▶ OBJECTIVE: Return each line of the records holding the string "Write".

[Scene script records]

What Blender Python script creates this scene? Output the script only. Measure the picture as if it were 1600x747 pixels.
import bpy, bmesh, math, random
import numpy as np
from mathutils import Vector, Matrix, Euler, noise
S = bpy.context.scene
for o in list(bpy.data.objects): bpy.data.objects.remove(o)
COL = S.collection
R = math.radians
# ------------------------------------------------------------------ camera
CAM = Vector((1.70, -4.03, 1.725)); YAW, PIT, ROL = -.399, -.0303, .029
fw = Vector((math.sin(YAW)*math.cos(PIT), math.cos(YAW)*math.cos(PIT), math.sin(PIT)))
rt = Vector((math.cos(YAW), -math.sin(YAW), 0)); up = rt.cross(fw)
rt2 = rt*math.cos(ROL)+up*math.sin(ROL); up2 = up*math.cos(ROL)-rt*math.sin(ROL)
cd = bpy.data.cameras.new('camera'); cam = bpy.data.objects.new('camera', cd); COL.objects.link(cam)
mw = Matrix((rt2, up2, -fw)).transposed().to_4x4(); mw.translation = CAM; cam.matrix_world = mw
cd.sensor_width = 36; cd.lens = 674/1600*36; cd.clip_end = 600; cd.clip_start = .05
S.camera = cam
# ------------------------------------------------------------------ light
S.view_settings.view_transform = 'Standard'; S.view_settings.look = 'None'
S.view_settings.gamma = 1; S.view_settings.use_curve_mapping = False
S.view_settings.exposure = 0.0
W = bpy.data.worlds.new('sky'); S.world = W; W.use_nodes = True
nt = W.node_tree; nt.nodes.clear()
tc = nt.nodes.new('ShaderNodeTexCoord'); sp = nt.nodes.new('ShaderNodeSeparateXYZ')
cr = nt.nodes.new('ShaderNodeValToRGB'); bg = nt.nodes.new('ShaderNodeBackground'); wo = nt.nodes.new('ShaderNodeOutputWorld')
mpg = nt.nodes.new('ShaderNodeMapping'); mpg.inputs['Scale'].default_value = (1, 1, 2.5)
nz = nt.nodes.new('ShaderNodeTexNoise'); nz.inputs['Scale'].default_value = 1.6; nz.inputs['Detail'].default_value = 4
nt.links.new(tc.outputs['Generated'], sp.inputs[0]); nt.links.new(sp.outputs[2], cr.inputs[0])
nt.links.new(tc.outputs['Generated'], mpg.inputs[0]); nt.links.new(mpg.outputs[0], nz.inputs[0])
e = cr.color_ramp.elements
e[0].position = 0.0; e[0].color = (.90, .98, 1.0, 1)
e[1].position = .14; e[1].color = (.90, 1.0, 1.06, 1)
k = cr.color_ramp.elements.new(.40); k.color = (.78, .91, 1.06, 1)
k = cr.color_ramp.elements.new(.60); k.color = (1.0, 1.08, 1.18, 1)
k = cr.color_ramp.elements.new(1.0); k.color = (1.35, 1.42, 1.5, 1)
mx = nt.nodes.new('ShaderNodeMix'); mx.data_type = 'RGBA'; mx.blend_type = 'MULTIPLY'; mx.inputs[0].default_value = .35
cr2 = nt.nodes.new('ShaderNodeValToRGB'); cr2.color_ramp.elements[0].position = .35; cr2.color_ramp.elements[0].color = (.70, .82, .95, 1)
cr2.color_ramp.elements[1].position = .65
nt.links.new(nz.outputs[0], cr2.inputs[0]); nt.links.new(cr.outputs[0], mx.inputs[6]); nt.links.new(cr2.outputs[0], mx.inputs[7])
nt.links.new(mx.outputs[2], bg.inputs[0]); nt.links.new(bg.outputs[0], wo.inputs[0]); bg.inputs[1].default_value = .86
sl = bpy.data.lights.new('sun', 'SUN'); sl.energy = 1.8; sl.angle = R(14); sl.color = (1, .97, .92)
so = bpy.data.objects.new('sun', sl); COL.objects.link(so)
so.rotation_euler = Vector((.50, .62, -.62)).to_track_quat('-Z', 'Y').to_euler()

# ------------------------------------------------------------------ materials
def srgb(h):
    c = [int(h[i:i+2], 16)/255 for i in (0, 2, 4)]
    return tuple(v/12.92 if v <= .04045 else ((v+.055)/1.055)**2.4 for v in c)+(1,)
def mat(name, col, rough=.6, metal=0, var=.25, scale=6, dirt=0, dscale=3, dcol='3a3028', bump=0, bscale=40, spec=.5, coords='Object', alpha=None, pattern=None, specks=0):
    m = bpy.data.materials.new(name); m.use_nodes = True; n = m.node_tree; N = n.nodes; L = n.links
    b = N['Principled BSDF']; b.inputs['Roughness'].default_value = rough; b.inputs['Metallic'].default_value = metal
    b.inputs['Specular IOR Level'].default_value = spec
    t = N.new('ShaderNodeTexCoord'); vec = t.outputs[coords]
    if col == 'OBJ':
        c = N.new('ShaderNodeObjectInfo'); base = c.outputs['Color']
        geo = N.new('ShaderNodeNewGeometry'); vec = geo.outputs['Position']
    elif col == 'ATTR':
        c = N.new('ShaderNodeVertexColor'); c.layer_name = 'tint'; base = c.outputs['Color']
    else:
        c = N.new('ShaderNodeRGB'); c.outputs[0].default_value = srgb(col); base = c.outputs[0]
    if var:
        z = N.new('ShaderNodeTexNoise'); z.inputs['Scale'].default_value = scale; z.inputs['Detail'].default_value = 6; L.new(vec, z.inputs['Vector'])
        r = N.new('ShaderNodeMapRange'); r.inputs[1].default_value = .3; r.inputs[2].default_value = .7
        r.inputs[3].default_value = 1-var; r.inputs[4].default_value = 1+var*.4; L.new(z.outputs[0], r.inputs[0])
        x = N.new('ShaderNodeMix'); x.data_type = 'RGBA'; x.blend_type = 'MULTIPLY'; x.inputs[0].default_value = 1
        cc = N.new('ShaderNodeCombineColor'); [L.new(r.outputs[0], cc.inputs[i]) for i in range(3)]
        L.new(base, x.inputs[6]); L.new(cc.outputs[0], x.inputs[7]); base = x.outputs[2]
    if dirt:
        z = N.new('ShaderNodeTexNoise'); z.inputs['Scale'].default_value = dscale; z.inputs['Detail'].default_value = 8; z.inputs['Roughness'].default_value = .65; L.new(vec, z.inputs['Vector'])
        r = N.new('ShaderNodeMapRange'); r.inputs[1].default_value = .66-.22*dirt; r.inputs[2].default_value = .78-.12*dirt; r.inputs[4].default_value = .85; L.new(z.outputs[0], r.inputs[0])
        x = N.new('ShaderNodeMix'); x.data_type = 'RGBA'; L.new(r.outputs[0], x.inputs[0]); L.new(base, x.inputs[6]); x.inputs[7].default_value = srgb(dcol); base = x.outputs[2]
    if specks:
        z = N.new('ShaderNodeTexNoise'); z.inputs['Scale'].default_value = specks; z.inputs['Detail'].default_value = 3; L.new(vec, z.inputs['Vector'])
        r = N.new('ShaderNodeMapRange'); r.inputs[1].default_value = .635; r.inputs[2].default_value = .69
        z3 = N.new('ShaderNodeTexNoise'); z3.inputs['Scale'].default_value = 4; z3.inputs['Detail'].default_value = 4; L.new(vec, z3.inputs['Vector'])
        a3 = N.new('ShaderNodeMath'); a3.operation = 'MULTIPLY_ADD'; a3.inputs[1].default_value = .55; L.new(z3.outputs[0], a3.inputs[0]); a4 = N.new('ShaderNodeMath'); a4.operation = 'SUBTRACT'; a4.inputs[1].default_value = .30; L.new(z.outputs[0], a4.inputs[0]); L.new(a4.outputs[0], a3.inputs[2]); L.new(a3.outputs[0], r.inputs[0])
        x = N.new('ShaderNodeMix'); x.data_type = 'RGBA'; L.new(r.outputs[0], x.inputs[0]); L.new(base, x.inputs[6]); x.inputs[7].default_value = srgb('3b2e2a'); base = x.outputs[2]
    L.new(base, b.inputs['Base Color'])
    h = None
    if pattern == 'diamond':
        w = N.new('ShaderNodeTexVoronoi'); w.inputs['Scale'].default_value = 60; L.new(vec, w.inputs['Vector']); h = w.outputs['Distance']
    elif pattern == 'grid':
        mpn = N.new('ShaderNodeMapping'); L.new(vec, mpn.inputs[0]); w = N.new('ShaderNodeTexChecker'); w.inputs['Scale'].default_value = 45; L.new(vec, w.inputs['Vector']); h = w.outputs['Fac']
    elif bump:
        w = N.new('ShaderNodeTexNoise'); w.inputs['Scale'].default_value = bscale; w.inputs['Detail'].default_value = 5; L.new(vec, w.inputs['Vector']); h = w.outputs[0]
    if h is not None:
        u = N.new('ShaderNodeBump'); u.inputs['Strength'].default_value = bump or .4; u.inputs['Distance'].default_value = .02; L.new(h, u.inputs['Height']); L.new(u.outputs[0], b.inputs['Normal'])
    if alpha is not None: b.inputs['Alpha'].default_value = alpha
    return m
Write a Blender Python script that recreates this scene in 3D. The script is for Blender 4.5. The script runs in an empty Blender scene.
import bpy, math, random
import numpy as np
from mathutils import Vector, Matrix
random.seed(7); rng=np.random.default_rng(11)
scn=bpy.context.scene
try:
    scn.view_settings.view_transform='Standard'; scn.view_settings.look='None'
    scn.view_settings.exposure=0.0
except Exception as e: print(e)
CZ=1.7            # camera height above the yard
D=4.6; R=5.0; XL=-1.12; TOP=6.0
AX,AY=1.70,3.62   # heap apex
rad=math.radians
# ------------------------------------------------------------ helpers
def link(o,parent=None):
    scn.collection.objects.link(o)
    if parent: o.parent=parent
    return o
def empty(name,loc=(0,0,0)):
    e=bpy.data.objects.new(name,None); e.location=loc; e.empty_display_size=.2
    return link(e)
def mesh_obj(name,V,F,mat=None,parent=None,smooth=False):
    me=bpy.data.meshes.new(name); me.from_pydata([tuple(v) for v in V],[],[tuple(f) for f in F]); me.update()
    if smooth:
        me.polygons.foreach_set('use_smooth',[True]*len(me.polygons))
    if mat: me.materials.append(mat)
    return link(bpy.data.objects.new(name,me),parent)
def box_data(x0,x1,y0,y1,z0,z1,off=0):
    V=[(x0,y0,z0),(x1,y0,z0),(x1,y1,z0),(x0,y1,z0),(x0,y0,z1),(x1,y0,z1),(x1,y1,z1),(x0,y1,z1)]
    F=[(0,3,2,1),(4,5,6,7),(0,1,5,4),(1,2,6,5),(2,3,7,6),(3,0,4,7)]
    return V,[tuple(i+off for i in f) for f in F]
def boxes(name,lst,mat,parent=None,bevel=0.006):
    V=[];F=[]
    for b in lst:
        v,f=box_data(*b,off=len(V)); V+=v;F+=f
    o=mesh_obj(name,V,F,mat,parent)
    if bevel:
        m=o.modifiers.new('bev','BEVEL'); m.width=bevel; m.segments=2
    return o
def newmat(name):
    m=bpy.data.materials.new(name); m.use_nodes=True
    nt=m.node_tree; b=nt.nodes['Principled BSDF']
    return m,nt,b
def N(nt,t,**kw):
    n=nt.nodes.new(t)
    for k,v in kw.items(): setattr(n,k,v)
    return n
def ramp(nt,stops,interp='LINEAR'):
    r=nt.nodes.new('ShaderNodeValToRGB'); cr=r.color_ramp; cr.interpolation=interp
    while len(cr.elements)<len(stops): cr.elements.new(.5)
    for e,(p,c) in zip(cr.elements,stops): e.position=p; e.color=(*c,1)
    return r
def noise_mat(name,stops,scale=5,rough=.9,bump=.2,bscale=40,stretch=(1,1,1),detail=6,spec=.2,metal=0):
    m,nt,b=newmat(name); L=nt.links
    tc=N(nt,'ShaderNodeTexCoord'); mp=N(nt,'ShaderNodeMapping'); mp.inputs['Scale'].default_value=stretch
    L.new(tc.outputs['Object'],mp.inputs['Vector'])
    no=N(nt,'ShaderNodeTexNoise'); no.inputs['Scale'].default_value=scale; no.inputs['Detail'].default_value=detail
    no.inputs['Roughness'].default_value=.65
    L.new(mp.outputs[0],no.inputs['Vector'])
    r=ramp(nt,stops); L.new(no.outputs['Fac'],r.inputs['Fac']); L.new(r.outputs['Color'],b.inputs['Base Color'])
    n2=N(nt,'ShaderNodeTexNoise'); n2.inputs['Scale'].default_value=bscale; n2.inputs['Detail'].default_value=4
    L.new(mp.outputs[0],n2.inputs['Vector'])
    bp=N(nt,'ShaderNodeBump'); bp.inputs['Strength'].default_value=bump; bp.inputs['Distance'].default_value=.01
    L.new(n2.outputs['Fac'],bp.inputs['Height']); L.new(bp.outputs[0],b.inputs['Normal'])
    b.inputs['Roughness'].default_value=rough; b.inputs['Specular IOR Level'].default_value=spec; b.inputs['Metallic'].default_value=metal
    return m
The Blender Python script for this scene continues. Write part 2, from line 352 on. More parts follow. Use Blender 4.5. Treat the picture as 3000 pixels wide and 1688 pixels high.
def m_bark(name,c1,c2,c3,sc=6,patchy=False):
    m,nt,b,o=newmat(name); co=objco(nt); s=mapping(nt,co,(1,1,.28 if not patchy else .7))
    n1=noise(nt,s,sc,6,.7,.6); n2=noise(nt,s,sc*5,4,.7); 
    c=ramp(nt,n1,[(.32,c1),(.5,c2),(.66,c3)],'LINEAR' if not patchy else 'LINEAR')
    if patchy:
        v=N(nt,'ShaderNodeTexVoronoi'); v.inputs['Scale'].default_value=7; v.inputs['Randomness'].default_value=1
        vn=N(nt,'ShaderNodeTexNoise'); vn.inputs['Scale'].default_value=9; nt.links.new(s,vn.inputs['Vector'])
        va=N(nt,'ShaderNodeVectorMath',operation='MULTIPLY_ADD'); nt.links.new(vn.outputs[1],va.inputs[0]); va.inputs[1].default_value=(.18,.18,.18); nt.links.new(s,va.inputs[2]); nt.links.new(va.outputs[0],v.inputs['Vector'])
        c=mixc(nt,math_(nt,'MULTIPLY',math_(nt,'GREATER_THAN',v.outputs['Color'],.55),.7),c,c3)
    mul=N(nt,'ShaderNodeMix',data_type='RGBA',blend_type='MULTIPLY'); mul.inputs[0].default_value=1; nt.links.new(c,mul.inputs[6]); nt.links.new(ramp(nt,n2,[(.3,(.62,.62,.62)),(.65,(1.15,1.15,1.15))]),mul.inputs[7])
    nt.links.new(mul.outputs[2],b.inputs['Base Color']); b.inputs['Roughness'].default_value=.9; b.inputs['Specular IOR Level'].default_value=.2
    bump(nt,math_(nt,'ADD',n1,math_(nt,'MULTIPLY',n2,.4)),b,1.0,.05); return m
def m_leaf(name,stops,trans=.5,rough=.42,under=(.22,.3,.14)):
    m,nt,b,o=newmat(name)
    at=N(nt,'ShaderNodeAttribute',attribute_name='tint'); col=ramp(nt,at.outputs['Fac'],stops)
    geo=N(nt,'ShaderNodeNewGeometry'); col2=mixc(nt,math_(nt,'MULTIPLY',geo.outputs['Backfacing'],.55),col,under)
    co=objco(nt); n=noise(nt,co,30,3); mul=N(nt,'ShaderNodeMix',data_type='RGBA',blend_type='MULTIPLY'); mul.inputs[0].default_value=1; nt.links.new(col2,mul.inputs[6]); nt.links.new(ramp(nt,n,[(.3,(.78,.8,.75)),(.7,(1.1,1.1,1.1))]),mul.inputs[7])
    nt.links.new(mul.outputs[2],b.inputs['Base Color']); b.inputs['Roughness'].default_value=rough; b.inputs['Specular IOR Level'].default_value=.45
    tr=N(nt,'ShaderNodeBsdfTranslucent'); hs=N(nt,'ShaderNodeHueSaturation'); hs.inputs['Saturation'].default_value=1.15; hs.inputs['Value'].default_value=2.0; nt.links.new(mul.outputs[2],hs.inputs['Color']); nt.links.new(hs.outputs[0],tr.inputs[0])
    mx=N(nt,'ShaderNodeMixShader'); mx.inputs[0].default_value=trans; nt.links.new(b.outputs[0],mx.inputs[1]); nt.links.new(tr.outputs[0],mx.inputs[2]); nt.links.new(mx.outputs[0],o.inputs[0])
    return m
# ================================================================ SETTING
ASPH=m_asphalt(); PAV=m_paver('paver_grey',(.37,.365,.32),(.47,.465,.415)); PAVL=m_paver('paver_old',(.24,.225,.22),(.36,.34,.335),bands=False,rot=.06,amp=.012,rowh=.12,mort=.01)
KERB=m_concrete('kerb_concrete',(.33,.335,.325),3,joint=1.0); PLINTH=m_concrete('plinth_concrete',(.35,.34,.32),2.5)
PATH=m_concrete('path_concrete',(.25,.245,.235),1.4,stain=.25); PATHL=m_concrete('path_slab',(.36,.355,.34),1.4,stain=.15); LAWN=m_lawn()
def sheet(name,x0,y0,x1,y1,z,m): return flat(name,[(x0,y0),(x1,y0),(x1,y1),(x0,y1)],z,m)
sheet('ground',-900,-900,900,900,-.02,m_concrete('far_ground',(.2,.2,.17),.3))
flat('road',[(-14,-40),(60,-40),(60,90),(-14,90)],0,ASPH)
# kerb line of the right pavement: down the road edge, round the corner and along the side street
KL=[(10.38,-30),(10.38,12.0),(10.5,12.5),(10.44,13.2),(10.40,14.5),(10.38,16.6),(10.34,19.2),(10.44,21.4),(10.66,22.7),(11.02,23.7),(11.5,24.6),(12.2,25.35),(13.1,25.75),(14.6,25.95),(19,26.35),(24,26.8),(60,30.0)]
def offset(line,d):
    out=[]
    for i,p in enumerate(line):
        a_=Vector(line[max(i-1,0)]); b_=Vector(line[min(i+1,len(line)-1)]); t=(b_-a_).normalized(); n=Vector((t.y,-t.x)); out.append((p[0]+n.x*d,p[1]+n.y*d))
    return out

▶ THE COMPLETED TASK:
Write a Blender Python script that recreates this scene in 3D. The script is for Blender 4.5. The script runs in an empty Blender scene.
The Blender Python script for this scene continues. Write part 2, from line 352 on. More parts follow. Use Blender 4.5. Treat the picture as 3000 pixels wide and 1688 pixels high.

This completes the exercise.